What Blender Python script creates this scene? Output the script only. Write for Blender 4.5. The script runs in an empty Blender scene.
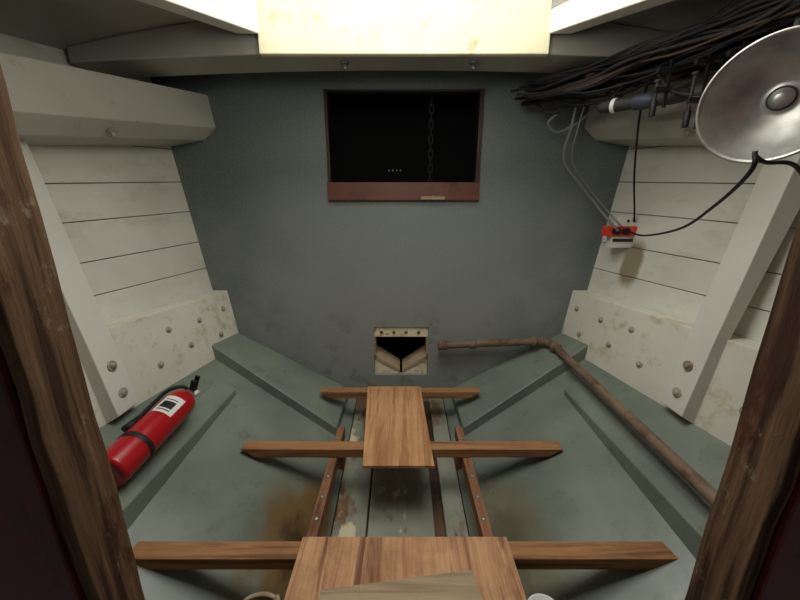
import bpy, bmesh, math, random
from mathutils import Vector, Matrix
random.seed(7)
ZOFF = 1.75      # everything is modelled relative to eye level, then lifted so the bilge is near z=0
SC = bpy.context.scene

def C(r, g, b):
    def f(c):
        c /= 255.0
        return c/12.92 if c <= 0.04045 else ((c+0.055)/1.055)**2.4
    return (f(r), f(g), f(b), 1.0)

# ---------------------------------------------------------------- materials
class M:
    def __init__(s, name, rough=0.6, metal=0.0, spec=0.4):
        s.m = bpy.data.materials.new(name); s.m.use_nodes = True
        s.nt = s.m.node_tree; s.N = s.nt.nodes; s.L = s.nt.links
        s.b = s.N['Principled BSDF']
        s.b.inputs['Roughness'].default_value = rough
        s.b.inputs['Metallic'].default_value = metal
        s.b.inputs['Specular IOR Level'].default_value = spec
    def pos(s):
        return s.N.new('ShaderNodeNewGeometry').outputs['Position']
    def mapping(s, scale, loc=(0,0,0)):
        mp = s.N.new('ShaderNodeMapping'); mp.inputs['Scale'].default_value = scale
        mp.inputs['Location'].default_value = loc
        s.L.new(s.pos(), mp.inputs['Vector']); return mp.outputs['Vector']
    def noise(s, scale, stretch=(1,1,1), detail=5, rough=0.55, loc=(0,0,0), dist=0.0):
        n = s.N.new('ShaderNodeTexNoise'); n.inputs['Scale'].default_value = scale
        n.inputs['Detail'].default_value = detail; n.inputs['Roughness'].default_value = rough
        n.inputs['Distortion'].default_value = dist
        s.L.new(s.mapping(stretch, loc), n.inputs['Vector']); return n.outputs['Fac']
    def rng(s, v, a, b, c=0.0, d=1.0):
        n = s.N.new('ShaderNodeMapRange'); s.L.new(v, n.inputs['Value'])
        for k, x in zip(('From Min','From Max','To Min','To Max'), (a,b,c,d)): n.inputs[k].default_value = x
        return n.outputs['Result']
    def mul(s, a, b, op='MULTIPLY'):
        n = s.N.new('ShaderNodeMath'); n.operation = op
        for i, x in enumerate((a, b)):
            if isinstance(x, (int, float)): n.inputs[i].default_value = x
            else: s.L.new(x, n.inputs[i])
        return n.outputs[0]
    def xyz(s):
        n = s.N.new('ShaderNodeSeparateXYZ'); s.L.new(s.pos(), n.inputs[0]); return n.outputs
    def mix(s, fac, a, b):
        n = s.N.new('ShaderNodeMix'); n.data_type = 'RGBA'
        if isinstance(fac, (int, float)): n.inputs[0].default_value = fac
        else: s.L.new(fac, n.inputs[0])
        for i, x in ((6, a), (7, b)):
            if isinstance(x, tuple): n.inputs[i].default_value = x
            else: s.L.new(x, n.inputs[i])
        return n.outputs[2]
    def col(s, c):
        if isinstance(c, tuple): s.b.inputs['Base Color'].default_value = c
        else: s.L.new(c, s.b.inputs['Base Color'])
        return s
    def bump(s, v, strength=0.2, dist=0.01):
        n = s.N.new('ShaderNodeBump'); n.inputs['Strength'].default_value = strength
        n.inputs['Distance'].default_value = dist
        s.L.new(v, n.inputs['Height']); s.L.new(n.outputs['Normal'], s.b.inputs['Normal']); return s

def paint(name, c1, c2, dirt=None, dirt_lo=0.62, dirt_hi=0.75, rough=0.45, sc=1.6, bump=0.15, amt=1.0, loc=(3,1,2)):
    m = M(name, rough)
    col = m.mix(m.rng(m.noise(sc), 0.3, 0.7), c1, c2)
    if dirt:
        col = m.mix(m.rng(m.noise(7, detail=8, rough=0.7, loc=loc), dirt_lo, dirt_hi, 0, amt), col, dirt)
    m.col(col); m.bump(m.noise(45, detail=3), bump, 0.004); return m

def wood(name, c1, c2, c3, axis='y', sc=22, rough=0.75, paintc=None, plo=.55, phi=.6):
    st = {'x': (.06,1,1), 'y': (1,.06,1), 'z': (1,1,.06)}[axis]
    m = M(name, rough, spec=.2)
    g = m.noise(sc*2.6, st, detail=8, rough=0.7, dist=.3)
    col = m.mix(m.rng(g, 0.32, 0.66), c1, c2)
    col = m.mix(m.rng(m.noise(sc*.8, st, detail=6, rough=.65, loc=(5,5,5), dist=1.2), 0.5, 0.62, 0, .9), col, c3)
    col = m.mix(m.rng(m.noise(5, detail=7, rough=.7, loc=(6,2,8)), .5, .75, 0, .5), col, c3)
    if paintc:
        col = m.mix(m.rng(m.noise(9, tuple(.5+.5*v for v in st), detail=8, rough=.75, loc=(2,7,1)), plo, phi), col, paintc)
    m.col(col); m.bump(g, 0.4, 0.004); return m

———

**Written instruction:** Quote the data above in full and without alteration; skip the pictures.

**Right answer:**
What Blender Python script creates this scene? Output the script only. Write for Blender 4.5. The script runs in an empty Blender scene.
import bpy, bmesh, math, random
from mathutils import Vector, Matrix
random.seed(7)
ZOFF = 1.75      # everything is modelled relative to eye level, then lifted so the bilge is near z=0
SC = bpy.context.scene

def C(r, g, b):
    def f(c):
        c /= 255.0
        return c/12.92 if c <= 0.04045 else ((c+0.055)/1.055)**2.4
    return (f(r), f(g), f(b), 1.0)

# ---------------------------------------------------------------- materials
class M:
    def __init__(s, name, rough=0.6, metal=0.0, spec=0.4):
        s.m = bpy.data.materials.new(name); s.m.use_nodes = True
        s.nt = s.m.node_tree; s.N = s.nt.nodes; s.L = s.nt.links
        s.b = s.N['Principled BSDF']
        s.b.inputs['Roughness'].default_value = rough
        s.b.inputs['Metallic'].default_value = metal
        s.b.inputs['Specular IOR Level'].default_value = spec
    def pos(s):
        return s.N.new('ShaderNodeNewGeometry').outputs['Position']
    def mapping(s, scale, loc=(0,0,0)):
        mp = s.N.new('ShaderNodeMapping'); mp.inputs['Scale'].default_value = scale
        mp.inputs['Location'].default_value = loc
        s.L.new(s.pos(), mp.inputs['Vector']); return mp.outputs['Vector']
    def noise(s, scale, stretch=(1,1,1), detail=5, rough=0.55, loc=(0,0,0), dist=0.0):
        n = s.N.new('ShaderNodeTexNoise'); n.inputs['Scale'].default_value = scale
        n.inputs['Detail'].default_value = detail; n.inputs['Roughness'].default_value = rough
        n.inputs['Distortion'].default_value = dist
        s.L.new(s.mapping(stretch, loc), n.inputs['Vector']); return n.outputs['Fac']
    def rng(s, v, a, b, c=0.0, d=1.0):
        n = s.N.new('ShaderNodeMapRange'); s.L.new(v, n.inputs['Value'])
        for k, x in zip(('From Min','From Max','To Min','To Max'), (a,b,c,d)): n.inputs[k].default_value = x
        return n.outputs['Result']
    def mul(s, a, b, op='MULTIPLY'):
        n = s.N.new('ShaderNodeMath'); n.operation = op
        for i, x in enumerate((a, b)):
            if isinstance(x, (int, float)): n.inputs[i].default_value = x
            else: s.L.new(x, n.inputs[i])
        return n.outputs[0]
    def xyz(s):
        n = s.N.new('ShaderNodeSeparateXYZ'); s.L.new(s.pos(), n.inputs[0]); return n.outputs
    def mix(s, fac, a, b):
        n = s.N.new('ShaderNodeMix'); n.data_type = 'RGBA'
        if isinstance(fac, (int, float)): n.inputs[0].default_value = fac
        else: s.L.new(fac, n.inputs[0])
        for i, x in ((6, a), (7, b)):
            if isinstance(x, tuple): n.inputs[i].default_value = x
            else: s.L.new(x, n.inputs[i])
        return n.outputs[2]
    def col(s, c):
        if isinstance(c, tuple): s.b.inputs['Base Color'].default_value = c
        else: s.L.new(c, s.b.inputs['Base Color'])
        return s
    def bump(s, v, strength=0.2, dist=0.01):
        n = s.N.new('ShaderNodeBump'); n.inputs['Strength'].default_value = strength
        n.inputs['Distance'].default_value = dist
        s.L.new(v, n.inputs['Height']); s.L.new(n.outputs['Normal'], s.b.inputs['Normal']); return s

def paint(name, c1, c2, dirt=None, dirt_lo=0.62, dirt_hi=0.75, rough=0.45, sc=1.6, bump=0.15, amt=1.0, loc=(3,1,2)):
    m = M(name, rough)
    col = m.mix(m.rng(m.noise(sc), 0.3, 0.7), c1, c2)
    if dirt:
        col = m.mix(m.rng(m.noise(7, detail=8, rough=0.7, loc=loc), dirt_lo, dirt_hi, 0, amt), col, dirt)
    m.col(col); m.bump(m.noise(45, detail=3), bump, 0.004); return m

def wood(name, c1, c2, c3, axis='y', sc=22, rough=0.75, paintc=None, plo=.55, phi=.6):
    st = {'x': (.06,1,1), 'y': (1,.06,1), 'z': (1,1,.06)}[axis]
    m = M(name, rough, spec=.2)
    g = m.noise(sc*2.6, st, detail=8, rough=0.7, dist=.3)
    col = m.mix(m.rng(g, 0.32, 0.66), c1, c2)
    col = m.mix(m.rng(m.noise(sc*.8, st, detail=6, rough=.65, loc=(5,5,5), dist=1.2), 0.5, 0.62, 0, .9), col, c3)
    col = m.mix(m.rng(m.noise(5, detail=7, rough=.7, loc=(6,2,8)), .5, .75, 0, .5), col, c3)
    if paintc:
        col = m.mix(m.rng(m.noise(9, tuple(.5+.5*v for v in st), detail=8, rough=.75, loc=(2,7,1)), plo, phi), col, paintc)
    m.col(col); m.bump(g, 0.4, 0.004); return m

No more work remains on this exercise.